Et ce magnifique hommage de Jean-Marie rappelle à ma mémoire cette « sévillane » qui évoque la douleur de perdre un.e ami.e… « Cuando un amigo se va, algo se muere en el alma » Quand un ami nous quitte, quelque chose meurt en nous…
Bonjour J-M !
Certes, il est délicat de commenter un texte aussi empli de sensibilité
Rien ne saurait chasser la tristesse résultant de la perte d’un Ami.
Mais … parfois… une chanson … peut nous indiquer le chemin de la Raison.

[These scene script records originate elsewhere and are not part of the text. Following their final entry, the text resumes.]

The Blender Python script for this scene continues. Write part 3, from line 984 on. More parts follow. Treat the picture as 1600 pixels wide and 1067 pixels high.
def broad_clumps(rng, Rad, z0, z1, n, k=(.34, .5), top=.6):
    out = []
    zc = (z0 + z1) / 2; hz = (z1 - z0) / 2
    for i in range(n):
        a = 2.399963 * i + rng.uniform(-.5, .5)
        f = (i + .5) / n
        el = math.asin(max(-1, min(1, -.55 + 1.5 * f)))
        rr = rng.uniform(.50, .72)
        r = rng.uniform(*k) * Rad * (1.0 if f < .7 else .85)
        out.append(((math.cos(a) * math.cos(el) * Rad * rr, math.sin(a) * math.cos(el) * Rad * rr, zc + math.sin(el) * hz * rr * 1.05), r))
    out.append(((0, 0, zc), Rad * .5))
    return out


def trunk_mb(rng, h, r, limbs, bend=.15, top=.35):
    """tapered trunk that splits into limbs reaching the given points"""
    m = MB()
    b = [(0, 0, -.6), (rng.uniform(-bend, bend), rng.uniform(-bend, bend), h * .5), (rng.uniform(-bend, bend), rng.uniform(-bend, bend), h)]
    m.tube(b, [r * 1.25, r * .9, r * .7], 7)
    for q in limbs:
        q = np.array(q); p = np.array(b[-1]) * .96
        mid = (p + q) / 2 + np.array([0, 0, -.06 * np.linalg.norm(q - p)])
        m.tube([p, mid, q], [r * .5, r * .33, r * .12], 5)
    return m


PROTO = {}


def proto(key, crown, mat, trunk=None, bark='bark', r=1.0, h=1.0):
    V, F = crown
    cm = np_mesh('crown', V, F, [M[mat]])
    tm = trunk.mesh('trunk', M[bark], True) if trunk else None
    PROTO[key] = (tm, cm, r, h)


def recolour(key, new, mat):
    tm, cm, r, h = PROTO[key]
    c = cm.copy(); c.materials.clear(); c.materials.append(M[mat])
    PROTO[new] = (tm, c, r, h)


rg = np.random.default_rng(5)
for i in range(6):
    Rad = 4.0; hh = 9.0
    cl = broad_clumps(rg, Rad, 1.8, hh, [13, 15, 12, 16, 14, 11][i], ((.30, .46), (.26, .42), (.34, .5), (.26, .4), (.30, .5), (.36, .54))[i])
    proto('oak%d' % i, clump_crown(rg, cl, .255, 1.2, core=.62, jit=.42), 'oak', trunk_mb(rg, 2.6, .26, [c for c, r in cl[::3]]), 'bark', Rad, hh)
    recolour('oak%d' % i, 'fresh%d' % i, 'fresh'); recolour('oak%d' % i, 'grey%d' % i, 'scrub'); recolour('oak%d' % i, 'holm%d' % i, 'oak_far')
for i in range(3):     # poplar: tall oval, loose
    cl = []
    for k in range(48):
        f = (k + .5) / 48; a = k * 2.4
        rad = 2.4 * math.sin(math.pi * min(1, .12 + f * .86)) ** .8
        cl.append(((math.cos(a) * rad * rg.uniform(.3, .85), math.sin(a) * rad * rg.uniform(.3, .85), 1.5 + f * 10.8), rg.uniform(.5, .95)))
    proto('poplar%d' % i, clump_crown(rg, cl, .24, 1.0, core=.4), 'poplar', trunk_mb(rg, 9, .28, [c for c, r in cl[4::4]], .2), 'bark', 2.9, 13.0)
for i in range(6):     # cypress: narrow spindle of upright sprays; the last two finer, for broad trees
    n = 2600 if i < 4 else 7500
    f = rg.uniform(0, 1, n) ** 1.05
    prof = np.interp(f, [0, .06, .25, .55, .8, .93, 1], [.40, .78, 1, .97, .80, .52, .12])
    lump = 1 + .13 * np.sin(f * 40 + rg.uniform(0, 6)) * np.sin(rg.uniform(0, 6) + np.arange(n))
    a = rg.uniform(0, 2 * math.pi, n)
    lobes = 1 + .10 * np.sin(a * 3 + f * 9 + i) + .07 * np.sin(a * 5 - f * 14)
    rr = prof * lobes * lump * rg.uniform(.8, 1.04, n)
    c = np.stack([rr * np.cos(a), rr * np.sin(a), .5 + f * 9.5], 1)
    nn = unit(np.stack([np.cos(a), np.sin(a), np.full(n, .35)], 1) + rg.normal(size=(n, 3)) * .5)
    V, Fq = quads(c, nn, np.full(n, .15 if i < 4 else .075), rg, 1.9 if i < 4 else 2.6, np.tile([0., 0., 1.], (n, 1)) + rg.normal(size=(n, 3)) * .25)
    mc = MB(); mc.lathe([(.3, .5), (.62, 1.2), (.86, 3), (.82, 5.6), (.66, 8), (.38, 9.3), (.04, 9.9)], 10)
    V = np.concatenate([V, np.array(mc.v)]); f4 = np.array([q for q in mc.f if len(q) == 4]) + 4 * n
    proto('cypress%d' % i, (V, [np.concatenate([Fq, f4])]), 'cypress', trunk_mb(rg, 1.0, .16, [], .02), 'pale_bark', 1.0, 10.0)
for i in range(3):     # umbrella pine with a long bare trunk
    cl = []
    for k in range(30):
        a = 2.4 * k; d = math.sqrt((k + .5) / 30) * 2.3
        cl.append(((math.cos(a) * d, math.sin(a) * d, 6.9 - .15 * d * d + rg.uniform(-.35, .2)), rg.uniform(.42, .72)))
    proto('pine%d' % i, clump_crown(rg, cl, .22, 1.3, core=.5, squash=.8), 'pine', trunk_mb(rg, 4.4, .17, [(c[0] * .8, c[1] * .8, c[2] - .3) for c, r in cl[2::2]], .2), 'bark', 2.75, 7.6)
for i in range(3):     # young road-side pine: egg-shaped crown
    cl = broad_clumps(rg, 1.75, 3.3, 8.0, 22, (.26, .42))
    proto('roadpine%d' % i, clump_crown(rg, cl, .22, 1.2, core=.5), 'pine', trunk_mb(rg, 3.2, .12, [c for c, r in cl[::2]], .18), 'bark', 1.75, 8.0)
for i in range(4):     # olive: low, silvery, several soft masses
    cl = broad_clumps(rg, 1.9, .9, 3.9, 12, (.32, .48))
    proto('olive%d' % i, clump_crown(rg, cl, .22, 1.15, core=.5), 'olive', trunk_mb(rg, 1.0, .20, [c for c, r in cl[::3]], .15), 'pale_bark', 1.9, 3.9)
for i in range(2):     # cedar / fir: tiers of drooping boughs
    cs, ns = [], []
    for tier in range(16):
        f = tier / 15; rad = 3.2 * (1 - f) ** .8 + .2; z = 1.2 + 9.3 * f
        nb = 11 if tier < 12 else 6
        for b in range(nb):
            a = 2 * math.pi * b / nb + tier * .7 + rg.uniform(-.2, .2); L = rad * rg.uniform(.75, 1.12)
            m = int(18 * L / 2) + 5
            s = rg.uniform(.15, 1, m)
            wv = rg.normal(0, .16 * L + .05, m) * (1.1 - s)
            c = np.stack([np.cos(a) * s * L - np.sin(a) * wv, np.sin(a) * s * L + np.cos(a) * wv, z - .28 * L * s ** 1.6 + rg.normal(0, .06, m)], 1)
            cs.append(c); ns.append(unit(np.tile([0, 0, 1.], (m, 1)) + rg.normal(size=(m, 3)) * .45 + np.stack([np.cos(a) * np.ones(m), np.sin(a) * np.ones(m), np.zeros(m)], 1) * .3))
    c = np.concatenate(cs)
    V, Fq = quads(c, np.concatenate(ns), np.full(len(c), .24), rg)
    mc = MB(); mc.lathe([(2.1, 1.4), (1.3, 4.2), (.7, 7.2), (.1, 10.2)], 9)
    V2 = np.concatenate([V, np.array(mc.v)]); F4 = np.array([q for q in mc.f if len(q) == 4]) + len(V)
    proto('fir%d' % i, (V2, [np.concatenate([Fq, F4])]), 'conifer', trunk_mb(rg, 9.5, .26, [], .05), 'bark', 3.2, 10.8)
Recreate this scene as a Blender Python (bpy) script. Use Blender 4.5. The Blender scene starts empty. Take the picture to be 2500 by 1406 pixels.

https://youtu.be/DVlh8Nl5o3g
Amicalement
Le bel hommage, rendu à celui qui était à la fois mon ami et mon adversaire. Sur le terrain et au lycée. Je n’évoquerai pas l’amitié, que tu évoques si bien que tout autre commentaire serait ici malvenu. Mais je n’oublie pas que Michel était aussi prof de maths au lycée, et je tique devant les mathématiques.
Un jour, sous le maillot de Saint-Emilion, j’ai marqué le seul but du match achevé héroïquement sur le score de 1-0. Je lui avais glissé: « Tu vois, le zéro il est pour toi ». Pourquoi faut-il que la mort me ramène à ce souvenir?